Così come i sacerdoti accompagnarono gli ignoti viaggi di Magellano e di Cristoforo Colombo verso le Indie, lo stessa idea venne in mente quando vi fu il primo sbarco dell’uomo sulla luna: portare i primi sacerdoti nello spazio costruendo una “Cappella Lunare”.

L’idea di una Cappella Lunare si fece strada in un articolo del New York Times Magazine pubblicato il 28 maggio 1967, chiamato “Moon Colony 2000 AD”, in cui il famoso autore di fantascienza Isaac Asimov espose su cosa una colonia lunare all’alba del 21° secolo potesse assomigliare. La sua colonia in gran parte sotterranea includeva lo spazio per una cappella. 

Terence J. Mangan, allora prete oratoriano, prese quel progetto fantasioso e immaginò una chiesa che avrebbe aiutato un colono lunare “a integrare la sua fede e la sua scienza, per sintetizzare la sua visione dell’universo con la sua visione di Dio e di se stesso. Per raggiungere questo obiettivo, tutte le intuizioni delle scienze umane e quelle delle scienze fisiche dovevano essere messe in gioco “.

La struttura

La struttura fu immaginata come una “tenda inguainata” con cemento armato con le pareti ricoperte di pellicola. Cavi leggeri ricoperti di plastica opaca scendevano dal tetto della “tenda”, con un piccolo foro in alto che avrebbe fornito luce naturale, permettendo “l’osservazione dei corpi celesti”. Questo buco in cima  sarebbe stato l’unico punto della cappella a toccare la superficie della luna, con l’intera struttura incorporata sottoterra in ciò che gli autori chiamavano curiosamente “il ghetto della luna”.

Infine, la completa assenza di colonne di sostegno interne o di un baldacchino sopra l’altare significherebbe che una volta entrata la luce all’interno, non ci sarebbe stato nulla che impedisse di raggiungere qualsiasi spazio nella chiesa. 

Il prete “abiterà la sua cappella ai margini dello spazio e aiuterà ad aprire le porte a una dimensione completamente nuova dell’esistenza umana”.

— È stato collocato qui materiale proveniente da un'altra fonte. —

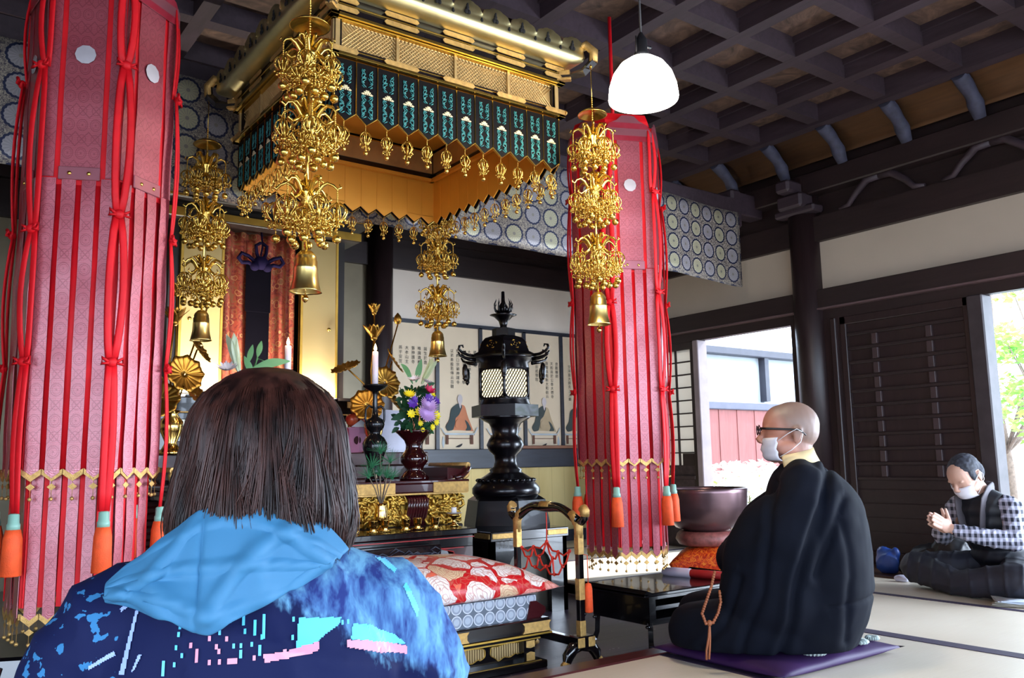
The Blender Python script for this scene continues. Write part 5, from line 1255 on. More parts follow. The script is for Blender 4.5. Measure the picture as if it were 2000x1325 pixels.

Inoltre, aveva affermato padre Stevens, i preti avrebbero svolto un ruolo cruciale nel garantire che l’esplorazione dello spazio non fosse semplicemente una questione di conquista materiale ma di crescita spirituale per tutti gli esseri umani.

Come una sorta di oasi in una colonia lunare che gli autori immaginavano essere una città rumorosa e industrializzata piena di fabbriche e mezzi per l’estrazione di materie prime, la “Moon Chapel”, la Cappella Lunare, fu esplicitamente progettata come un luogo separato dalla vita quotidiana della città.

Un Pantheon Lunare

Una sorta di Pantheon lunare, dove la cupola forata, a contatto con la superficie lunare, avrebbe dato la sensazione simbolica di un oculo Dei, un “occhio di Dio”, che scrutasse l’universo e che desse un assaggio al fedele del potere infinito del Creato.

“Le stelle e i pianeti visibili attraverso questo portale (per non parlare della Terra stessa) dovranno fornire ai fedeli un immediato simbolo visivo di quel viaggio verso il trascendente.”

Ne vedremo una presto su Marte? Intanto preghiamo.